What you have to do: Begin at the line that contains "Write part 2 of", stop after the line that contains "tag(gl, 'fine blue", and reproduce only that span, unaltered.

Record excerpts:
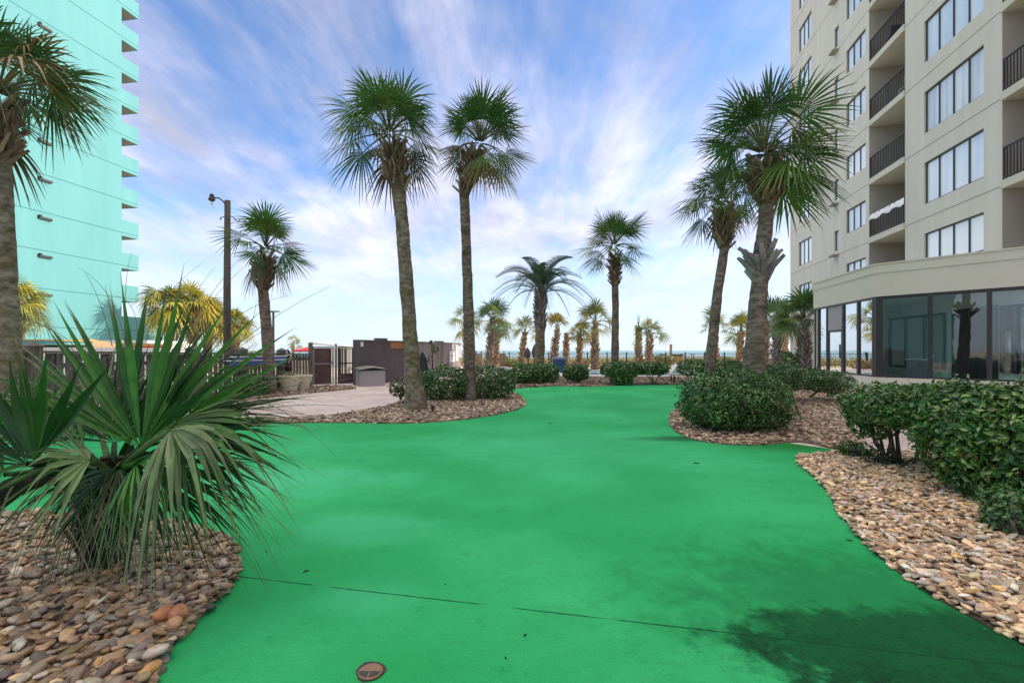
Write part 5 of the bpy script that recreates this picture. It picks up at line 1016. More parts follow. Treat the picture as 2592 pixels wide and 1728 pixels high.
# feathery pindo palm
def pindo():
    Z = 27.0; P = [W(1366, 930, Z), W(1367, 860, Z), W(1368, 790, Z), W(1369, 745, Z)]; P[0][2] = 0
    th = thing('palm_tree', 'feathery pindo palm with arching blue green fronds behind the hedge', 'palm tree', P[0])
    mb, PP = trunk_mesh(P, [0.28, 0.26, 0.25, 0.27], seed=21); mb.build('trunk', M['trunkold'], th, smooth=True)
    mb = MB(); sel = PP[int(len(PP) * 0.42):]; boots(mb, sel, [0.24, 0.27, 0.27], 80, 0.42, 22, 0.4, ((0.2, 0.17, 0.16), (0.12, 0.1, 0.1), (0.3, 0.26, 0.24)), tw=0.08, bw=0.13); mb.build('leaf_bases', M['boot'], th)
    r_ = np.random.default_rng(23); mb = MB(); c = W(1369, 742, Z)
    for i in range(22):
        az = i * 2.39996; el = math.radians(12 + 66 * ((i + 0.5) / 22) ** 0.8); d, n = basis(az, el); L_ = 3.0 * r_.uniform(0.85, 1.1)
        t = np.linspace(0, 1, 12); rp = c + np.outer(t * L_, d); hd = np.array((math.cos(az), math.sin(az), 0)); rp = rp + np.outer(t ** 2 * L_ * 0.35 * math.sin(el), hd); rp[:, 2] -= (1.5 * math.cos(el) + 0.45) * t ** 2.4 * L_ * 0.52 - 0.25 * t; mb.tube(rp, np.linspace(0.035, 0.008, 12), 5, cap=False, col=(0.12, 0.15, 0.1))
        col = np.array((0.05, 0.095, 0.06)) * r_.uniform(0.7, 1.3)
        nl = 60; tv = np.linspace(0.16, 0.99, nl); side = np.cross(n, d)
        for sgn in (-1, 1):
            b = np.stack([np.interp(tv, t, rp[:, k]) for k in range(3)], 1); ll = 0.7 * np.sin(np.pi * np.clip(tv * 0.86 + 0.08, 0, 1)) ** 0.7 * r_.uniform(0.85, 1.1, nl)
            dirv = side * sgn * 0.75 + d * 0.65 + n * 0.35; dirv = nrm(dirv); tq = np.array([0, 0.5, 1.0]); pts = b[:, None, :] + (ll[:, None] * tq[None])[..., None] * dirv; pts[..., 2] -= (0.38 * ll[:, None] * tq[None] ** 2)
            w = (np.array([0.011, 0.013, 0.002]))[None, :, None] * d; v = np.stack([pts - w, pts + w], 2); i0 = (np.arange(nl) * 6)[:, None]; q = np.concatenate([i0 + np.array([[0, 2, 3, 1]]), i0 + np.array([[2, 4, 5, 3]])]); mb.add(v.reshape(-1, 3), q, col=col)
    mb.build('crown', M['leaf'], th)
pindo()

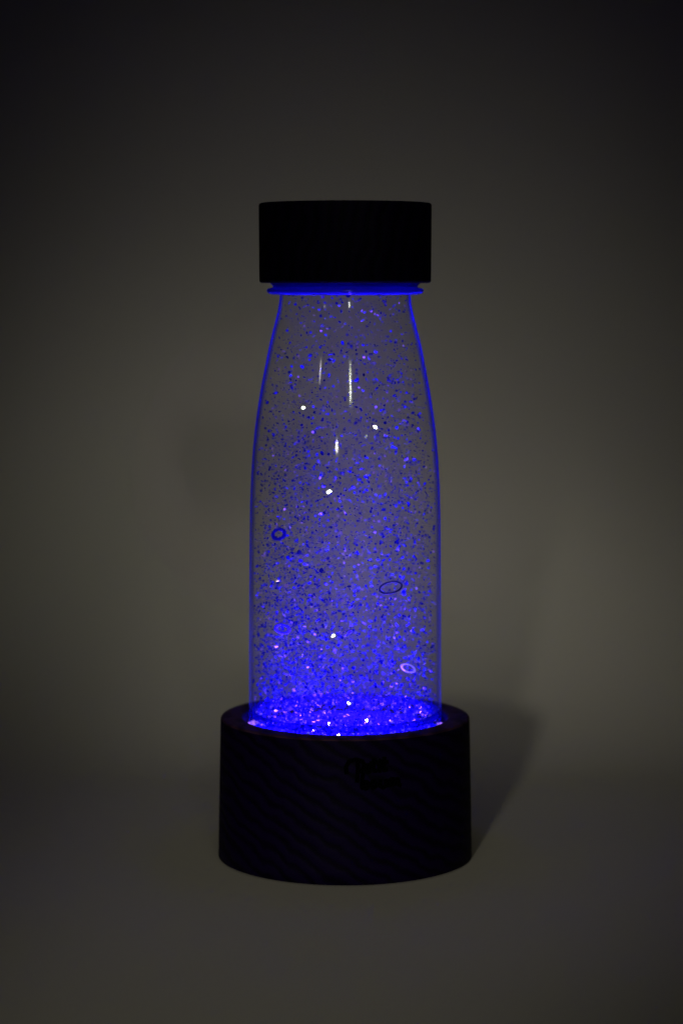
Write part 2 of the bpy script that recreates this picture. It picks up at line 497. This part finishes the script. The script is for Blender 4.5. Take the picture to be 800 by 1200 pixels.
# finer slivers lying nearly flat, seen as short dashes
for _ in range(6500):
    py = 834 - 330 * rng.random() ** 1.5
    pos = rand_in(at(404, py).z)
    if pos.x > 0.006 and rng.random() < 0.2: pos.x = -pos.x
    if in_front_of_hoop(pos): continue
    add_flake(bm, pos, flake_normal(7.0), 0.00022 + 0.00038 * rng.random() ** 1.5, 0.00004, 6, rng.uniform(0.6, 1.0), 1 if rng.random() < 0.07 else 0)
# settled layer on the floor of the bottle
for _ in range(1100):
    pos = rand_in(ZB + 0.0020 + 0.0042 * rng.random() ** 1.6, 0.985)
    add_flake(bm, pos, flake_normal(2.2), 0.0003 + 0.00035 * rng.random(), 0.00004, 6, rng.uniform(0.75, 1.0), 1 if rng.random() < 0.10 else 0)
# and a band of flakes clinging to the wall just above the floor
for _ in range(1100):
    a = rng.uniform(0, 2 * math.pi); r = RW - T - 0.0010 - 0.0022 * rng.random()
    pos = Vector((r * math.cos(a), r * math.sin(a), ZB + 0.0020 + (0.0512 - ZB - 0.0022) * rng.random()))
    add_flake(bm, pos, flake_normal(1.2), 0.00028 + 0.00038 * rng.random(), 0.00004, 6, rng.uniform(0.75, 1.0), 1 if rng.random() < 0.09 else 0)
gl = obj('glitter_flakes', bm, [M_FLAKE, M_SILVER], None, smooth=False)
tag(gl, 'fine blue glitter drifting through the clear bottle, thickest near its floor', 'glitter', kind='stuff')

# ------------------------------------------------------------------ larger sequins that catch the lamps
CAM = Vector(cam.location)
def half_to(pos, lamp):
    return ((CAM - pos).normalized() + (Vector(lamp) - pos).normalized()).normalized()
SEQ = [  # px, py, depth, width px, colour, lamp, label
    (355.5, 478, -0.016, 5.4, (0.82, 0.92, 0.84), 'S', 'round greenish white sequin glinting left of centre below the bottle shoulder'),
    (439.5, 500.5, -0.018, 6.6, (0.95, 0.82, 0.98), 'S', 'pinkish white oval sequin glinting right of centre in the upper bottle'),
    (428.5, 511.5, -0.014, 5.0, (0.40, 0.42, 0.36), 'S', 'dull grey sequin just below and left of the pinkish oval one'),
    (385.5, 576.5, -0.020, 7.2, (0.95, 0.95, 0.95), 'S', 'brightest wide white sequin floating halfway up the bottle'),
    (390.5, 745, -0.019, 6.4, (0.95, 0.98, 0.90), 'S', 'round white sequin alone in the lower middle of the bottle'),
    (408.5, 824, -0.024, 6.2, (0.98, 0.93, 0.95), 'S', 'white sequin glinting just above the glowing bottle floor'),
    (348, 520, -0.012, 5.0, (0.75, 0.85, 0.75), 'S', 'thin pale sequin seen almost edge on below the round greenish one'),
    (325.5, 681.5, -0.010, 4.2, (0.98, 0.62, 0.72), 'S', 'small rosy sequin near the left wall below the dark blue hoop'),
]
for px, py, yd, wd, col, lamp, lab in SEQ:
    pos = at(px, py, yd)
    bm = bmesh.new()
    rad = wd * 0.43 * depth_of(pos.z) / F
    n = half_to(pos, STRIP_LOC)
    if 'edge on' in lab: n = (n + Vector((0, 0, 2.2))).normalized()
    n = (n + Vector((rng.gauss(0, 0.015), rng.gauss(0, 0.015), rng.gauss(0, 0.015)))).normalized()
    add_flake(bm, Vector((0, 0, 0)), n, rad, 0.00008, 7, rng.uniform(0.55, 0.8))
    o = obj('sequin', bm, mat_foil('sequin_foil', col, 0.16), None, smooth=False)
    o.location = pos
    tag(o, lab, 'sequin', 'large sequins floating in the bottle')

# ------------------------------------------------------------------ small hoops floating in the liquid
def hoop(px, py, yd, wpx, tube, tilt, roll, material, lab, bumps=0.0, flat=1.0):
    pos = at(px, py, yd)
    k = depth_of(pos.z) / F
    Rm, r = wpx / 2 * k, tube / 2 * k
    bm = bmesh.new()
    NS, NT = 48, 10
    rows = []
    for i in range(NS):
        a = 2 * math.pi * i / NS
        rr = r * (1 + bumps * math.sin(a * 7 + 1.3) * 0.5 + bumps * rng.uniform(-0.4, 0.4))
        c = Vector((math.cos(a), math.sin(a), 0))
        rows.append([bm.verts.new(c * (Rm - r + rr * math.cos(2*math.pi*j/NT)) + Vector((0, 0, flat * rr * math.sin(2*math.pi*j/NT)))) for j in range(NT)])
    for i in range(NS):
        a, b = rows[i], rows[(i + 1) % NS]
        for j in range(NT):
            bm.faces.new((a[j], b[j], b[(j+1) % NT], a[(j+1) % NT]))
    o = obj('small_hoop', bm, material)
    o.location = pos
    o.rotation_euler = (Matrix.Rotation(roll, 4, 'Y') @ Matrix.Rotation(tilt, 4, 'X')).to_euler()
    tag(o, lab, 'hoop', 'small hoops floating in the bottle')
    return o
M_HB = mat_thin('blue_hoop_foil', (0.012, 0.006, 0.95), 0.4, 0.65)
M_HD = mat_plain('dark_hoop_foil', (0.006, 0.005, 0.11), 0.4, 0.3)
M_HW = mat_thin('pearl_hoop', (0.98, 0.93, 0.98), 0.35, 0.15)
hoop(326.5, 626, -0.020, 18, 4.4, R(-58), R(-25), M_HB, 'thick bright blue hoop near the left wall halfway down the bottle', 0.25, 0.4)
hoop(457.5, 688.5, -0.018, 28, 2.2, R(22), R(-12), M_HD, 'wide thin dark hoop lying nearly flat right of centre')
hoop(478, 783, -0.0225, 19, 3.4, R(-40), R(24), M_HW, 'pale pinkish white hoop low near the right wall', 0.0, 0.4)
hoop(331, 737, -0.012, 20, 4.0, R(-45), R(10), M_HB, 'faint blue hoop among thick glitter low near the left wall', 0.3, 0.4)
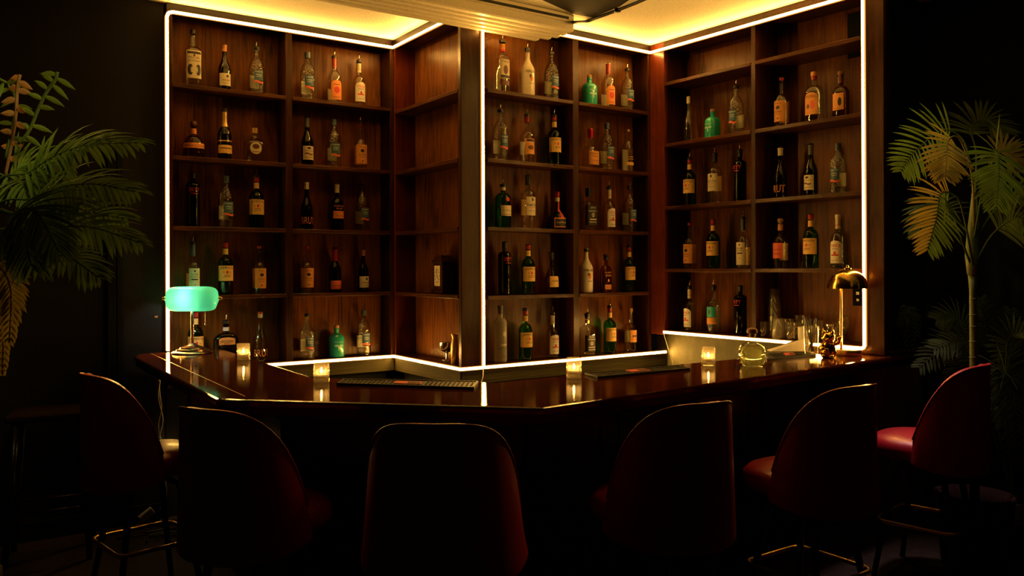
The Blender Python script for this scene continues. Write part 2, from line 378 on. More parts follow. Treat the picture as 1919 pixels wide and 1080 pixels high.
uA = shelving(0, 'left shelving unit of dark varnished wood behind the green lamp', .035, LEN[0]-.03, [(LEN[0]*.5, .045)], .035, .03, Z_BOT+.012)
MB().box(0, .035, -.002, DEP[0], Z_BOT-.01, Z_TOP+.012, .002).build('side_post', M['upright'], uA)
MB().box(LEN[0]-.03, LEN[0], .0, DEP[0], Z_BOT-.01, Z_TOP+.012, .002).build('side_post', M['upright'], uA)
uB = shelving(1, 'narrow angled shelving unit holding the wooden clock, between left shelves and column', .02, LEN[1]-.034, [], .02, .0, Z_BOT+.012)
MB().box(0, .02, .0, DEP[1], Z_BOT-.01, Z_TOP+.012, .002).build('side_post', M['redpost'], uB)
cw = .165
uC = shelving(2, 'centre shelving unit right of the column with the lit vertical strip', cw+.04, LEN[2]-.03, [(LEN[2]*.566, .052)], .20, .03, Z_BOT+.012)
MB().box(0, cw, -.004, .03, Z_BOT-.01, Z_TOP+.1, .003).build('column_board', M['column'], uC)
MB().box(cw+.012, cw+.04, .03, DEP[2], Z_BOT-.01, Z_TOP+.012, .002).build('side_post', M['upright'], uC)
MB().box(LEN[2]-.03, LEN[2], .0, DEP[2], Z_BOT-.01, Z_TOP+.012, .002).build('side_post', M['upright'], uC)
uD = shelving(3, 'right shelving unit of reddish wood behind the brass lamp', .14, LEN[3]-.02, [(LEN[3]*.54, .034)], .14, .13, Z_DBOT+.012)
MB().box(0, .14, -.006, .03, Z_DBOT-.02, Z_CEIL-.004, .003).build('side_post', M['redpost'], uD)
MB().box(.11, .14, .03, DEP[3], Z_DBOT-.02, Z_TOP+.01, .002).build('side_panel', M['upright'], uD)
MB().box(LEN[3]-.02, LEN[3]+.12, 0, .035, Z_BAR+.004, Z_CEIL-.01, .003).build('side_post', M['upright'], uD)
MB().box(LEN[3]-.02, LEN[3]+.02, .035, DEP[3], Z_DBOT-.02, Z_TOP+.01, .002).build('side_panel', M['upright'], uD)
s0 = wall_s(3, 1592, DEP[3]); s1 = LEN[3]-.022
MB().box(s0, s1, DEP[3]-.012, DEP[3]-.002, CAMZ+1.13*S, Z_TOP-.02).build('vent_panel', M['wallgreen'], uD)
# lumber beams under the lower strips, and dark base cabinets
for i, a, b, lab in ((0, 0, LEN[0], 'rough lumber beam under the left shelving'), (1, .02, LEN[1]-.002, 'rough lumber beam under the narrow angled shelving'), (2, .0, LEN[2]+.145, 'rough lumber beam under the centre shelving')):
    o = MB().box(a, b, -.006, .032, Z_BOT-.105, Z_BOT-.012, .003).build('lumber_beam', M['beam'])
    o.location = (PT[i].x, PT[i].y, 0); o.rotation_euler = (0, 0, ANG[i]); tag(o, lab, 'beam', 'lumber beams')
    o = MB().box(a+(.045 if i else 0), b-(.21 if i == 1 else .045), .045, DEP[i]-.01, .0, Z_BOT-.11).build('base_cabinet', M['wallgreen'])
    o.location = (PT[i].x, PT[i].y, 0); o.rotation_euler = (0, 0, ANG[i])
    tag(o, lab.replace('rough lumber beam under', 'dark base cabinet under the beam of'), 'cabinet', 'base cabinets')

# ------------------------------------------------------------------ LED strips
def strip(name, label, runs, backs, w=.0155, dp=.010):
    # neon flex: a lit front face in a silicone channel whose emissive orange rim imitates bloom
    mb = MB(); sd = MB()
    for pts, bk in zip(runs, backs):
        for k in range(len(pts)-1):
            a, b = Vector(pts[k]), Vector(pts[k+1]); bb = bk[k] if (bk[k]-bk[k+1]).length < 1e-6 or k == 0 else bk[k+1]
            nn = Vector((-bb.x, -bb.y, 0)); d = (b-a).normalized(); wv = d.cross(nn).normalized()*(w/2); nn = wv.cross(d).normalized()
            if nn.dot(Vector((-bb.x, -bb.y, 0))) < 0: nn = -nn
            n_ = max(1, int((b-a).length/.12)); V = []
            for q_ in range(n_+1):
                p = a+(b-a)*q_/n_; V += [p+nn*.0+wv, p+nn*.0-wv, p+nn*.0+wv*.0+nn*.0025]
            F = []
            for q_ in range(n_): F += [(3*q_, 3*q_+2, 3*q_+5, 3*q_+3), (3*q_+2, 3*q_+1, 3*q_+4, 3*q_+5)]
            mb.add(V, F)
            e_ = wv*1.55; c0 = a-nn*.001; c1 = b-nn*.001; kk = nn*(-dp)
            sd.add([c0+e_, c0-e_, c0-e_+kk, c0+e_+kk, c1+e_, c1-e_, c1-e_+kk, c1+e_+kk], [(0,1,2,3), (7,6,5,4), (0,4,5,1), (1,5,6,2), (2,6,7,3), (3,7,4,0)])
    o = mb.build(name, M['led']); sd.build('silicone_halo_channel', M['ledhalo'], o)
    return tag(o, label, 'light strip', 'warm light strips')
F0 = -.016
zt, zb = Z_TOP, Z_BOT
q = .035
strip('led_strip', 'long warm light strip running up the left side and along the shelf tops', [[wpos(0, .0, F0, Z_BAR+.006), wpos(0, 0, F0, zt-q), wpos(0, .01, F0, zt-.01), wpos(0, q, F0, zt), wpos(0, LEN[0]-.012, F0, zt),
    wpos(1, .02, F0, zt), wpos(1, LEN[1]+.012, F0, zt), wpos(2, .02, F0, zt), wpos(2, LEN[2]-.014, F0, zt), wpos(3, .02, F0, zt), wpos(3, LEN[3]+.0, F0, zt), wpos(3, LEN[3]+.004, F0, Z_DBOT+.01),
    wpos(3, LEN[3]-.01, F0, Z_DBOT-.002), wpos(3, .135, F0, Z_DBOT)]], [[BB[0]]*5+[BB[1]]*2+[BB[2]]*2+[BB[3]]*5])
strip('led_strip', 'warm light strip along the bottom of the left and centre shelves', [[wpos(0, 0.02, F0, zb), wpos(0, LEN[0]-.012, F0, zb), wpos(1, .02, F0, zb), wpos(1, LEN[1]+.012, F0, zb), wpos(2, .02, F0, zb), wpos(2, LEN[2]+.14, F0, zb)]], [[BB[0]]*2+[BB[1]]*2+[BB[2]]*2])
strip('led_strip', 'upright warm light strip on the wooden column edge in the middle', [[wpos(2, cw-.006, F0-.004, zb+.012), wpos(2, cw-.006, F0-.004, zt-.012)]], [[BB[2]]*2])
def cable(name, label, pts, r, mat, n=24, cat='cable'):
    o = MB().tube(spline(pts, n), r, 6).build(name, mat, None, True); return tag(o, label, cat)
cable('wire', 'thin white wire hanging below the middle column strip', [wpos(2, cw-.006, -.012, zb-.01), wpos(2, cw-.01, -.014, zb-.06), wpos(2, cw-.03, -.012, zb-.13), wpos(2, cw-.03, -.012, zb-.3)], .003, M['white'])
cable('wire', 'thin white wire hanging below the corner of the right shelving', [wpos(3, .135, -.012, Z_DBOT-.012), wpos(3, .15, .02, Z_DBOT-.12), wpos(3, .17, .05, Z_DBOT-.25), wpos(3, .17, .06, Z_DBOT-.5)], .003, M['white'])

# ------------------------------------------------------------------ ceiling fixture, conduit
e0 = at_d(1077, 25, 1); ee = on_z(1077, 26, Z_CEIL)
fx_ = thing('ceiling_fixture', 'long cream ribbed metal light housing hanging under the ceiling', 'light fixture', (ee.x, ee.y, 0), ANG[0])
LF = 2.75; zt_ = Z_CEIL
MB().box(-LF, 0, 0, .25, zt_-.055, zt_-.002, .006).build('housing', M['fixture'], fx_)
for k, (y0, y1, zz, xe) in enumerate(((0.0, .055, .118, -.0), (.055, .10, .127, -.012), (.10, .145, .136, -.035), (.145, .19, .143, -.075), (.19, .24, .150, -.14))):
    MB().box(-LF, xe, y0+.001, y1, zt_-zz, zt_-.055, .008).build('rib', M['fixture'], fx_)
MB().box(-LF*.5, -.05, -.004, .001, zt_-.045, zt_-.028).build('slot', M['black'], fx_)
cable('conduit', 'black electrical conduit clipped across the cream ceiling', [at_d(1074, 42, ee.y-.05), on_z(1100, 40, Z_CEIL-.012), on_z(1122, 32, Z_CEIL-.012), on_z(1158, 19, Z_CEIL-.012), on_z(1210, -2, Z_CEIL-.012), on_z(1290, -40, Z_CEIL-.012)], .011, M['black'])
c_ = on_z(1158, 19, Z_CEIL-.014); o = MB().box(-.02, .02, -.012, .012, -.014, .012, .003).build('conduit_clip', M['black']); o.location = c_; tag(o, 'small black clip holding the conduit to the ceiling', 'clip')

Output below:
Write part 2 of the bpy script that recreates this picture. It picks up at line 497. This part finishes the script. The script is for Blender 4.5. Take the picture to be 800 by 1200 pixels.
# finer slivers lying nearly flat, seen as short dashes
for _ in range(6500):
    py = 834 - 330 * rng.random() ** 1.5
    pos = rand_in(at(404, py).z)
    if pos.x > 0.006 and rng.random() < 0.2: pos.x = -pos.x
    if in_front_of_hoop(pos): continue
    add_flake(bm, pos, flake_normal(7.0), 0.00022 + 0.00038 * rng.random() ** 1.5, 0.00004, 6, rng.uniform(0.6, 1.0), 1 if rng.random() < 0.07 else 0)
# settled layer on the floor of the bottle
for _ in range(1100):
    pos = rand_in(ZB + 0.0020 + 0.0042 * rng.random() ** 1.6, 0.985)
    add_flake(bm, pos, flake_normal(2.2), 0.0003 + 0.00035 * rng.random(), 0.00004, 6, rng.uniform(0.75, 1.0), 1 if rng.random() < 0.10 else 0)
# and a band of flakes clinging to the wall just above the floor
for _ in range(1100):
    a = rng.uniform(0, 2 * math.pi); r = RW - T - 0.0010 - 0.0022 * rng.random()
    pos = Vector((r * math.cos(a), r * math.sin(a), ZB + 0.0020 + (0.0512 - ZB - 0.0022) * rng.random()))
    add_flake(bm, pos, flake_normal(1.2), 0.00028 + 0.00038 * rng.random(), 0.00004, 6, rng.uniform(0.75, 1.0), 1 if rng.random() < 0.09 else 0)
gl = obj('glitter_flakes', bm, [M_FLAKE, M_SILVER], None, smooth=False)
tag(gl, 'fine blue glitter drifting through the clear bottle, thickest near its floor', 'glitter', kind='stuff')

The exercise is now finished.